One of his key advisers, Mykhailo Podolyak, was even more explicit, suggesting that the surprise incursion would boost Kyiv’s position in any potential future negotiations: “You can only squeeze something out, get something, if they understand that [the war] is not going according to their scenario,” he said. “Any possible Ukrainian operations in ‘Russian border regions’ will have an impact on Russian society and improve Kyiv’s position in future peace talks with Moscow.”
So, for all the talk of Putin’s end, the incursion’s aims are more limited — and that’s the right way to think about it. However jolting or embarrassing this has been for the Kremlin, it’s unlikely to spark Putin’s downfall. Moreover, it may even assist him, much like the infamous apartment bombings in the Russian cities of Buynaksk, Moscow and Volgodonsk in 1999, which killed more than 300 people and injured a thousand more.

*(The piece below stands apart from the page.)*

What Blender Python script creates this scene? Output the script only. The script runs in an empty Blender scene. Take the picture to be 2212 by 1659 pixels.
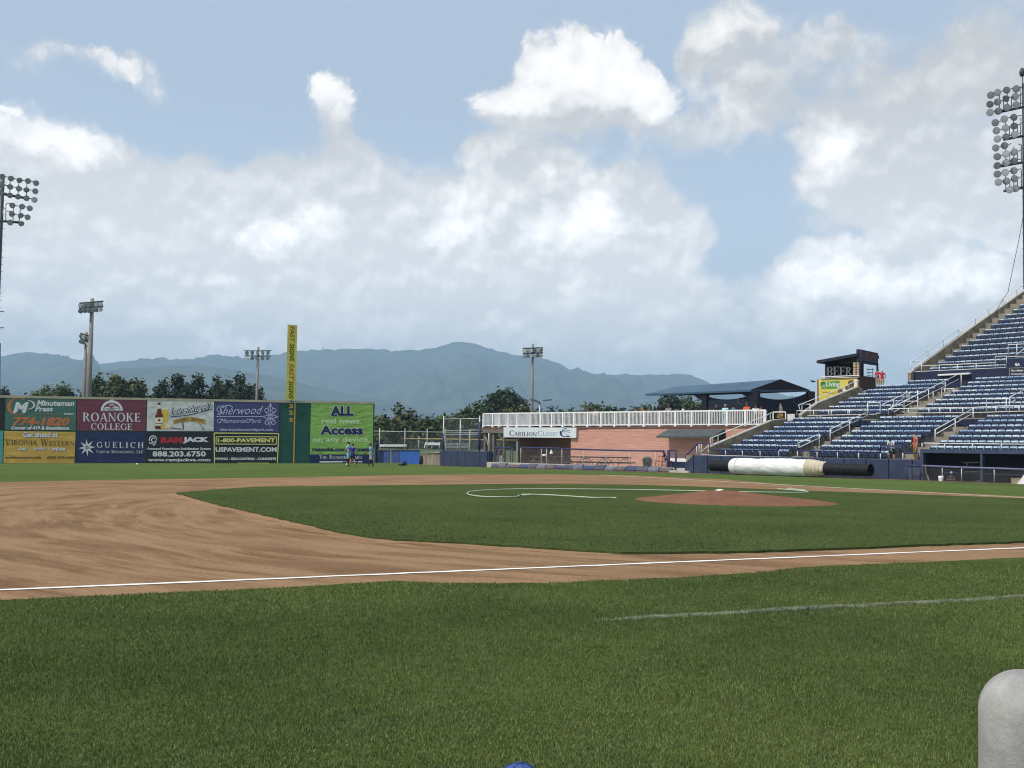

Putin was prime minister at the time of the murky bombings, and his handling of the situation — as well as a jihadist invasion of Dagestan — boosted his popularity, triggered the Second Chechen War and persuaded then President Boris Yeltsin to anoint him successor. Some suspect that Russia’s own security forces may have had a hand in the bombings — that they were acts of false-flag terror committed against his own people for political purposes. Whatever the truth, the attacks and the war helped Putin surf a wave of patriotism.
Predictably, the Russian leader and his chorus of Kremlin propagandists are already pointing to the Kursk incursion as evidence of their longstanding claims that the West and NATO are the real aggressors and intend to subjugate Russia. It’s a line that taps into the country’s perennial sense of victimhood and fear of being encircled by enemies. And historically, Russian patriotism shouldn’t be underestimated — especially when the fight is on home soil.
During the World War II, Russian soldiers didn’t fight out of love for Stalin. In fact, inept leadership, incompetent campaigning and enormous losses should have spelt a military disaster. But as American historian Roger Reese showed in his 2011 book “Why Stalin’s Soldiers Fought,” the Soviet Union was still able to recruit thanks to the continued influence of patriotism, Soviet ideology and, ultimately, fealty to the idea of historic Russia.
This also offers a warning for the present day — Russia will maintain a numerical advantage over Ukraine, which is still struggling with mobilization and morale. And while Kyiv hopes to force Russian commanders to switch units from the Donbas to Kursk, Ukrainian commanders have had to redeploy units to mount and sustain the cross-border incursion as well. A war of attrition still favors Russia and Ukraine’s Western backers need to be honest about that and offer speedier and commensurate support if they don’t want the war to prolong indefinitely.
Of course, the Kursk incursion has understandably boosted Ukrainian morale — much as the commando raids Winston Churchill ordered in the early days of the World War II did for Britons — and it may well encourage some tiring allies to hold to purpose. But without much more proactive and forward-leaning supplies of advanced weaponry, and lifting restrictions on the use of Western-supplied long-range missiles, it’s hard to see how the war can be tipped in Ukraine’s favor. And with Moscow warning the West that this could trigger a wider conflict, escalation fears will likely prompt hesitation over how far to push a nuclear-armed rogue state.
Overall, Kursk has turned the tables on Russia, changing the tactical narrative — but it hasn’t altered the strategic one.